Few people are angrier that North Korea has joined the world's nuclear club than Sunao Tsuboi. As a 20-year-old student in Hiroshima, he was burned from head to toe when the US dropped the Fat Man A-bomb in August 1945. He still bears the scars on his face and body.
"We're furious about this test," he says of Japan's 270,000 A-bomb survivors. "Our greatest worry is that Japan will now feel it has to have its own nuclear weapon."
Japan's legacy as the world's only A-bomb victim means any talk of developing its nuclear option has long been taboo. But the limits of this taboo are again being tested.
Former Prime Minister Yasuhiro Nakasone is the latest politician to suggest that Japan should "study the nuclear issue".
This week, Japan's largest newspaper the Yomiuri also said the country should reconsider its aversion to the bomb, urging the Government to not let its "emotional nuclear allergy" stop it from "taking a realistic response to such a major change".
Politics, not technology, hinders the development of Japanese nuclear weapons. The world's second-largest economy also boasts one of its largest nuclear industries, with 55 reactors operating, 11 more planned, and a huge new reprocessing plant.
In 2002, senior opposition figure Ichiro Ozawa spelled out the implications of goading this sleeping giant when he told China that it would be "a simple matter" for Japan to build "3000 to 4000 nuclear warheads" if its neighbour got "too inflated". Most experts believe a bomb could be built in six months.
In public, new Prime Minister Shinzo Abe resists such calls, but Japan's strict anti-nuclear stance has not always matched the politicians' rhetoric. Nuclear-armed US vessels have secretly docked in Japanese ports, and most experts believe Pyongyang's bomb is likely to push Tokyo closer into the arms of the US.
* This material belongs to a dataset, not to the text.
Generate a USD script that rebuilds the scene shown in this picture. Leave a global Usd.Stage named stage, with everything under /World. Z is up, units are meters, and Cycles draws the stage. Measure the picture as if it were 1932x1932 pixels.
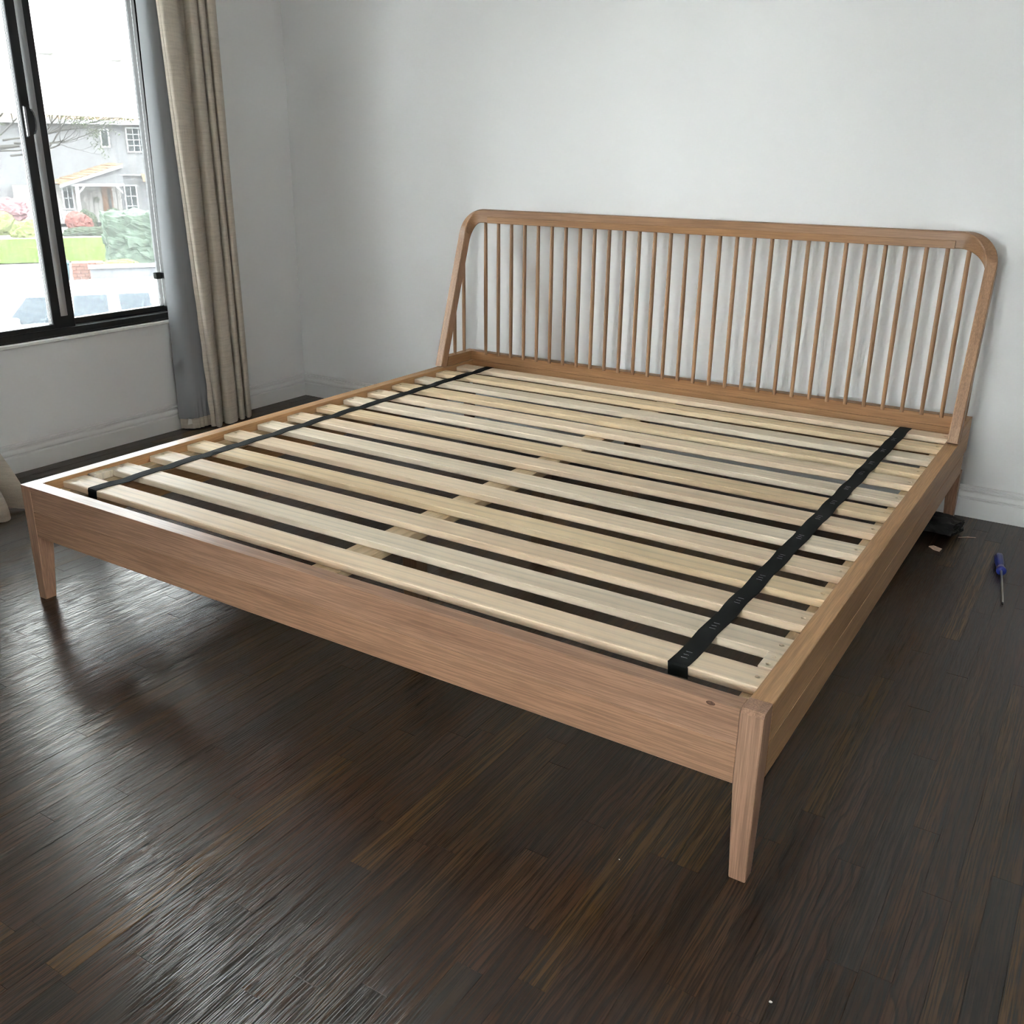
import math
import random
import numpy as np
import trimesh
import manifold3d as m3
import usdkit
import meshkit
from pxr import Usd, UsdGeom, UsdLux, UsdShade, Gf, Sdf

stage = Usd.Stage.CreateInMemory()
UsdGeom.SetStageUpAxis(stage, 'Z')
UsdGeom.SetStageMetersPerUnit(stage, 1.0)
UsdGeom.Xform.Define(stage, '/World')
UsdGeom.Scope.Define(stage, '/World/Looks')

# ------------------------------------------------------------------ camera, sky, exposure
CAM = np.array([2.3917, -1.3309, 1.1682])
YAW, PITCH, ROLL = math.radians(-32.3268), math.radians(-20.0636), math.radians(0.6528)
FPX, CY = 1804.755, 950.96
EXPOSURE = 0.0
SKY = 17.0
SUN = 6.0
TINT = 0.80
_fw = np.array([math.sin(YAW) * math.cos(PITCH), math.cos(YAW) * math.cos(PITCH), math.sin(PITCH)])
_rt = np.array([math.cos(YAW), -math.sin(YAW), 0])
_up = np.cross(_rt, _fw)
_r = math.cos(ROLL) * _rt + math.sin(ROLL) * _up
_u = -math.sin(ROLL) * _rt + math.cos(ROLL) * _up
cam = UsdGeom.Camera.Define(stage, '/World/camera')
cam.CreateHorizontalApertureAttr(36.0)
cam.CreateVerticalApertureAttr(36.0)
cam.CreateFocalLengthAttr(36.0 * FPX / 1932)
cam.CreateVerticalApertureOffsetAttr(36.0 * (CY - 966) / 1932)
cam.CreateClippingRangeAttr((0.02, 1000))
cam.CreateExposureAttr(EXPOSURE)
cam.AddTransformOp().Set(Gf.Matrix4d(*_r, 0, *_u, 0, *(-_fw), 0, *CAM, 1))

sky = UsdLux.DomeLight.Define(stage, '/World/sky_light')
sky.CreateIntensityAttr(SKY)
sky.CreateColorAttr(Gf.Vec3f(0.955, 0.966, 0.985))
# the sun stands behind the house across the street, high; the porch roof keeps it off the window
sun = UsdLux.DistantLight.Define(stage, '/World/sun_light')
sun.CreateIntensityAttr(SUN)
sun.CreateNormalizeAttr(True)
sun.CreateAngleAttr(0.53)
sun.CreateColorAttr(Gf.Vec3f(1.0, 0.95, 0.86))
_se = math.radians(52)
_sz = np.array([-0.62 * math.cos(_se), 0.785 * math.cos(_se), math.sin(_se)])
_sx = np.cross([0, 0, 1.0], _sz)
_sx /= np.linalg.norm(_sx)
_sy = np.cross(_sz, _sx)
sun.AddTransformOp().Set(Gf.Matrix4d(*_sx, 0, *_sy, 0, *_sz, 0, 0, 0, 0, 1))


def project(p):
    d = np.asarray(p, float) - CAM
    z = d @ _fw
    return 966 + FPX * (d @ _r) / z, CY - FPX * (d @ _u) / z, z


# ------------------------------------------------------------------ helpers
_names = {}


def numbered(name, parent='/World'):
    k = (str(parent), name)
    n = _names.get(k, 0)
    _names[k] = n + 1
    return f'{parent}/{name}' if n == 0 else f'{parent}/{name}_{n:03d}'


def tag(p, label=None, cat=None, group=None, kind=None):
    p = p.GetPrim() if hasattr(p, 'GetPrim') else p
    for k, v in (('label', label), ('category', cat), ('group', group), ('kind', kind)):
        if v:
            p.SetCustomDataByKey(k, v)
    return p


def thing(name, label=None, cat=None, loc=(0, 0, 0), rotz=0.0, group=None, kind=None):
    x = UsdGeom.Xform.Define(stage, numbered(name))
    if any(loc) or rotz:
        x.AddTranslateOp().Set(Gf.Vec3d(*loc))
        if rotz:
            x.AddRotateZOp().Set(math.degrees(rotz))
    return tag(x, label, cat, group, kind)


def obj(name, mesh, mat, parent=None, smooth=False, label=None, cat=None, group=None, kind=None):
    path = numbered(name, parent.GetPath() if parent is not None else '/World')
    m = usdkit.mesh(stage, path, mesh, mat, smooth=smooth)
    return tag(m, label, cat, group, kind)


def cat_(ms):
    return trimesh.util.concatenate([m if isinstance(m, trimesh.Trimesh) else trimesh.Trimesh(*meshkit.arrays(m)[:2], process=False) for m in ms])


def hull(pts):
    return trimesh.Trimesh(np.asarray(pts, float)).convex_hull if False else trimesh.convex.convex_hull(np.asarray(pts, float))


def bx(x0, x1, y0, y1, z0, z1, c=0.0):
    """box with chamfered edges"""
    if c <= 0:
        m = trimesh.creation.box((x1 - x0, y1 - y0, z1 - z0))
        m.apply_translation(((x0 + x1) / 2, (y0 + y1) / 2, (z0 + z1) / 2))
        return m
    pts = []
    for X, sx in ((x0, 1), (x1, -1)):
        for Y, sy in ((y0, 1), (y1, -1)):
            for Z, sz in ((z0, 1), (z1, -1)):
                pts += [(X + sx * c, Y + sy * c, Z), (X + sx * c, Y, Z + sz * c), (X, Y + sy * c, Z + sz * c)]
    return hull(pts)


def frustum(b, t, zb, zt, c=0.002):
    """tapered post between two rectangles (x0,x1,y0,y1)"""
    pts = []
    for (x0, x1, y0, y1), z in ((b, zb), (t, zt)):
        for X, sx in ((x0, 1), (x1, -1)):
            for Y, sy in ((y0, 1), (y1, -1)):
                pts += [(X + sx * c, Y, z), (X, Y + sy * c, z)]
    return hull(pts)


def rev(profile, segs=24):
    """profile [(r,z)] about z"""
    return trimesh.creation.revolve(np.asarray(profile, float), sections=segs)


def along(mesh, a, b):
    """z-axis mesh placed from a towards b"""
    a, b = np.asarray(a, float), np.asarray(b, float)
    T = trimesh.geometry.align_vectors([0, 0, 1], (b - a) / np.linalg.norm(b - a))
    T[:3, 3] = a
    m = mesh.copy()
    m.apply_transform(T)
    return m


def tube(pts, radii, sides=8):
    p = np.asarray(pts, float)
    t = np.gradient(p, axis=0)
    t /= np.linalg.norm(t, axis=1, keepdims=True) + 1e-12
    a = np.cross(t, np.where(np.abs(t[:, 2:]) < 0.9, [0, 0, 1.0], [1.0, 0, 0]))
    a /= np.linalg.norm(a, axis=1, keepdims=True) + 1e-12
    b, ang = np.cross(t, a), np.arange(sides) * 2 * np.pi / sides
    r = np.broadcast_to(radii, (len(p),))
    v = p[:, None] + r[:, None, None] * (np.cos(ang)[None, :, None] * a[:, None] + np.sin(ang)[None, :, None] * b[:, None])
    n = len(p)
    f = []
    for i in range(n - 1):
        for j in range(sides):
            k = (j + 1) % sides
            f += [(i * sides + j, i * sides + k, (i + 1) * sides + k), (i * sides + j, (i + 1) * sides + k, (i + 1) * sides + j)]
    v = v.reshape(-1, 3)
    for s, base in ((0, 0), (1, (n - 1) * sides)):
        for j in range(1, sides - 1):
            f.append((base, base + j + 1, base + j) if s == 0 else (base, base + j, base + j + 1))
    return trimesh.Trimesh(v, f, process=False)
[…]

Abe has already pledged to speed up the development of an as-yet-unproven joint missile defence shield and to boost defence ties, a strategy that inevitably brings him into conflict with Japan's "pacifist" constitution. But few of the A-Bomb survivors are prepared to bet that the nuclear freeze will hold forever. Kuboi has watched in despair as the world's nuclear club has grown from one to eight. "Our hopes have gone up and down since 1945, but I can't remember a time as bad as this."